Is Negligent Infliction of Emotional Distress a Freestanding Tort?
Wake Forest Law Review, Vol. 44, 2009
University of Southern California Center in Law, Economic & Organization Research Paper No. C09-18
University of Southern California Legal Studies Research Paper No. 09-35
77 Pages Posted: 20 Aug 2009
Date Written: August 18, 2009
Abstract
Liability for negligent infliction of emotional distress (NIED) is often taken to be a freestanding tort, which guards our interest in emotional tranquility against careless injury. Scope of duty determinations - settling who owes a legal obligation to exercise reasonable care and to whom they owe that obligation - are paramount on this account. Gruesome accidents may traumatize hundreds and even thousands of people. Unless the duty to exercise reasonable care not to inflict emotional harm is carefully controlled, liability will be excessive.
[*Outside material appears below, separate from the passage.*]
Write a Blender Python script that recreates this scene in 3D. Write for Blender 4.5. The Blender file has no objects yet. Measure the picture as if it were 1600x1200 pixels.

In this paper, prepared for a conference on the Restatement 3rd of Torts, I argue that courts have come to conceptualize NIED doctrine as a doctrine of proximate cause. Proximate cause doctrine takes the existence of obligation for granted, and addresses the extent of the defendant’s liability for breach of obligation. Proximate cause doctrine settles the scope of defendants’ responsibility when defendants have failed to conduct themselves as they should. When courts address NIED liability, they are asking whether and when liability for breach of an antecedently existing duty should extend to encompass the infliction of emotional harm. In accidents among strangers, the pertinent preexisting duty is the general tort obligation to exercise reasonable care in order to avoid otherwise foreseeable physical harm. Liability for emotional harm is parasitic on the prospect of physical harm. In cases where the parties have a preexisting relationship, the pertinent duties are imposed by other bodies of law (e.g., by contract law). NIED doctrine does not impose new obligations; it extends liability for breach of preexisting obligations.
The prospect of excessive liability is the central threat to a flourishing body of law imposing liability for negligently inflicted emotional distress. Conceptualizing NIED liability as proximate cause disarms this threat and arms courts with doctrinal tools devised to construct an appropriate domain of liability.